[Records with scene code]

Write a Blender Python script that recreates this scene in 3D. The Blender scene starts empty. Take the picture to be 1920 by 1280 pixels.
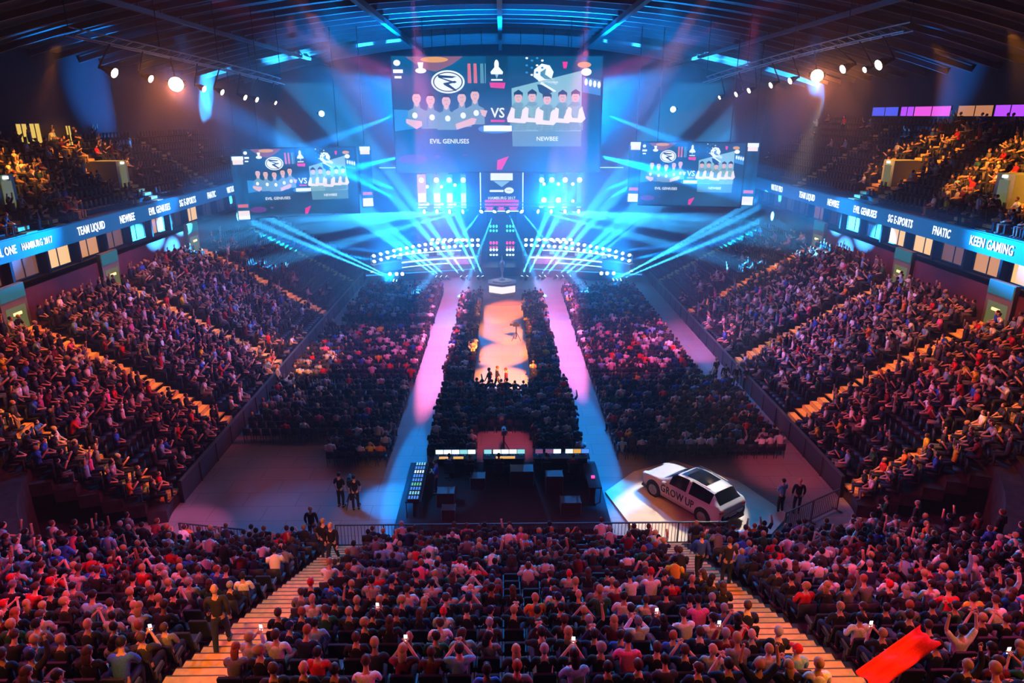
import bpy, bmesh, math, random
import numpy as np
from mathutils import Vector, Matrix
random.seed(7); rng = np.random.default_rng(7)
S = bpy.context.scene
C = S.collection
PI = math.pi

# ------------------------------------------------------------------ camera, haze, exposure
PITCH = math.atan(425/1280); YAW = math.atan(20*math.cos(PITCH)/1280)
cd = bpy.data.cameras.new('camera'); cd.lens = 24; cd.sensor_width = 36; cd.clip_end = 400
cam = bpy.data.objects.new('camera', cd); C.objects.link(cam)
cam.location = (0, 0, 17.1); cam.rotation_euler = (PI/2-PITCH, 0, -YAW); S.camera = cam
S.view_settings.view_transform = 'Standard'; S.view_settings.look = 'None'
S.view_settings.exposure = 0.0; S.view_settings.gamma = 1; S.view_settings.use_curve_mapping = False
W = bpy.data.worlds.new('world'); S.world = W; W.use_nodes = True
nt = W.node_tree; nt.nodes.clear()
wo = nt.nodes.new('ShaderNodeOutputWorld'); wb = nt.nodes.new('ShaderNodeBackground')
wb.inputs[0].default_value = (0.0, 0.0, 0.0, 1); wb.inputs[1].default_value = 0
vs = nt.nodes.new('ShaderNodeVolumeScatter')
HAZE = 0.0004
HAZE_BOXES = ((28, .0018), (42, .0028), (54, .0045), (63, .006))
vs.inputs['Color'].default_value = (.92, .96, 1, 1); vs.inputs['Density'].default_value = HAZE
vs.inputs['Anisotropy'].default_value = .45
nt.links.new(wb.outputs[0], wo.inputs['Surface']); nt.links.new(vs.outputs[0], wo.inputs['Volume'])
cy = S.cycles
cy.max_bounces = 3; cy.diffuse_bounces = 2; cy.glossy_bounces = 2; cy.transmission_bounces = 2
cy.transparent_max_bounces = 16; cy.volume_bounces = 0; cy.caustics_reflective = False; cy.caustics_refractive = False
cy.sample_clamp_indirect = 3; cy.sample_clamp_direct = 0
cy.use_light_tree = True; cy.adaptive_threshold = .02

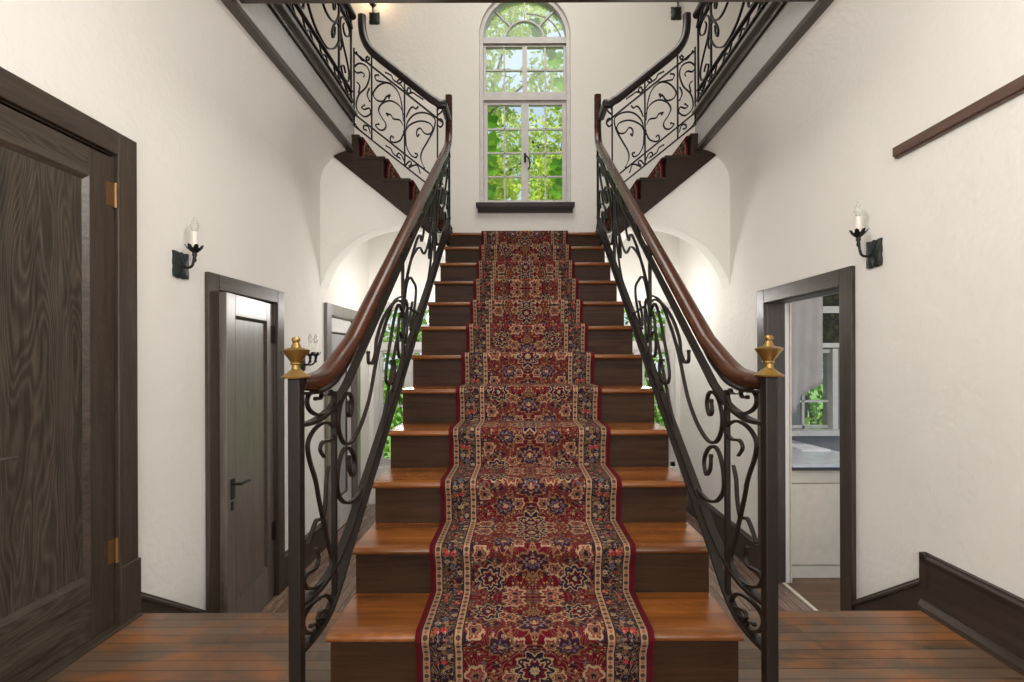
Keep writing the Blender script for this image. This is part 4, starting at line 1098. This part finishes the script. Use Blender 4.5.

## [YOUR OBJECTIVE]
Output each line exactly; omit every picture.

## [TASK SOLUTION]
Write a Blender Python script that recreates this scene in 3D. The Blender scene starts empty. Take the picture to be 1920 by 1280 pixels.
import bpy, bmesh, math, random
import numpy as np
from mathutils import Vector, Matrix
random.seed(7); rng = np.random.default_rng(7)
S = bpy.context.scene
C = S.collection
PI = math.pi

# ------------------------------------------------------------------ camera, haze, exposure
PITCH = math.atan(425/1280); YAW = math.atan(20*math.cos(PITCH)/1280)
cd = bpy.data.cameras.new('camera'); cd.lens = 24; cd.sensor_width = 36; cd.clip_end = 400
cam = bpy.data.objects.new('camera', cd); C.objects.link(cam)
cam.location = (0, 0, 17.1); cam.rotation_euler = (PI/2-PITCH, 0, -YAW); S.camera = cam
S.view_settings.view_transform = 'Standard'; S.view_settings.look = 'None'
S.view_settings.exposure = 0.0; S.view_settings.gamma = 1; S.view_settings.use_curve_mapping = False
W = bpy.data.worlds.new('world'); S.world = W; W.use_nodes = True
nt = W.node_tree; nt.nodes.clear()
wo = nt.nodes.new('ShaderNodeOutputWorld'); wb = nt.nodes.new('ShaderNodeBackground')
wb.inputs[0].default_value = (0.0, 0.0, 0.0, 1); wb.inputs[1].default_value = 0
vs = nt.nodes.new('ShaderNodeVolumeScatter')
HAZE = 0.0004
HAZE_BOXES = ((28, .0018), (42, .0028), (54, .0045), (63, .006))
vs.inputs['Color'].default_value = (.92, .96, 1, 1); vs.inputs['Density'].default_value = HAZE
vs.inputs['Anisotropy'].default_value = .45
nt.links.new(wb.outputs[0], wo.inputs['Surface']); nt.links.new(vs.outputs[0], wo.inputs['Volume'])
cy = S.cycles
cy.max_bounces = 3; cy.diffuse_bounces = 2; cy.glossy_bounces = 2; cy.transmission_bounces = 2
cy.transparent_max_bounces = 16; cy.volume_bounces = 0; cy.caustics_reflective = False; cy.caustics_refractive = False
cy.sample_clamp_indirect = 3; cy.sample_clamp_direct = 0
cy.use_light_tree = True; cy.adaptive_threshold = .02

Keep writing the Blender script for this image. This is part 4, starting at line 1098. This part finishes the script. Use Blender 4.5.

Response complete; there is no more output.